As the audio recording of the proceedings reveals, however, the learned Magistrate was referred to the entry condition report and appears to have relied upon it, as well as Mr Ansell’s evidence about conversations associated with the promise it records, in concluding that the tenant was entitled to compensation because the roof was not constructed. The learned Magistrate then measured compensation as $15 per week, for 50 weeks.
The RTRA Act contains a clear expectation that the terms of agreements about residential tenancies will be recorded in writing.[6] Under s 61 of the RTRA Act the lessor or the lessor’s agent must, in fact, ensure the agreement is in writing. The Act also contemplates, however, that residential tenancy agreements will not always be in writing and may, indeed, be wholly or partly oral.[7]
[6] Residential Tenancies and Rooming Accommodation Act 2008 , Chapter 2, Part 1.
[7] Residential Tenancies and Rooming Accommodation Act 2008, s 12.
The terms of the lessor’s promise to install the roof are contained in a document signed by or on behalf of the lessor and the tenant and are in plain, clear terms.
Nothing in the RTRA Act, nor anything arising under ordinary principles of contract law, prevented the Magistrate from concluding that the landlord had agreed to install roofing over the rear deck. His finding to that effect in the tenant’s favour was entirely unsurprising and, indeed, plainly accorded with the evidence before him.
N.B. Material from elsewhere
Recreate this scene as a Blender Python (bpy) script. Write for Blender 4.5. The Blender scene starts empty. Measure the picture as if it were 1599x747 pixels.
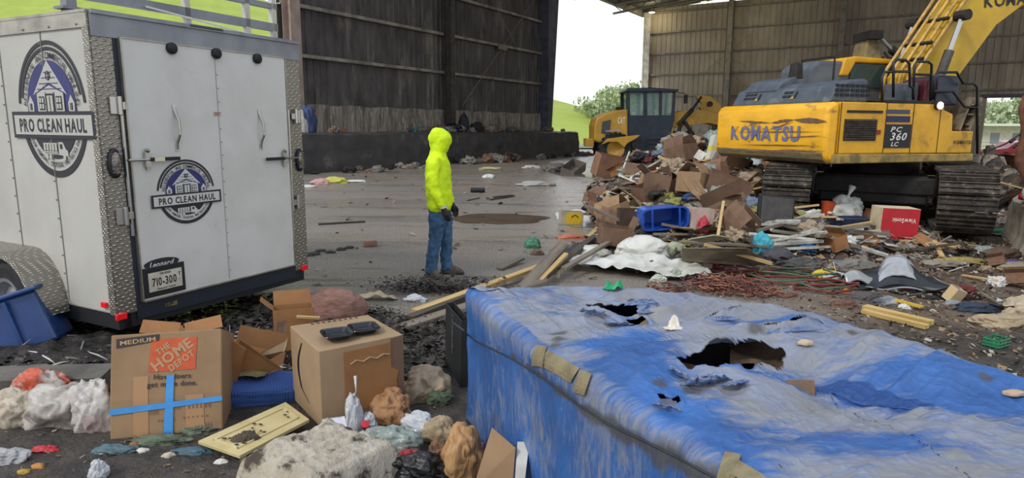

Once that is appreciated he was also entitled to conclude that the tenant had a valid claim for compensation which he then assessed at a figure which, having regard to the overall rent and the circumstances apparent from the evidence before him, cannot be described as excessive or unreasonable.
For these reasons the application for leave to appeal must be refused.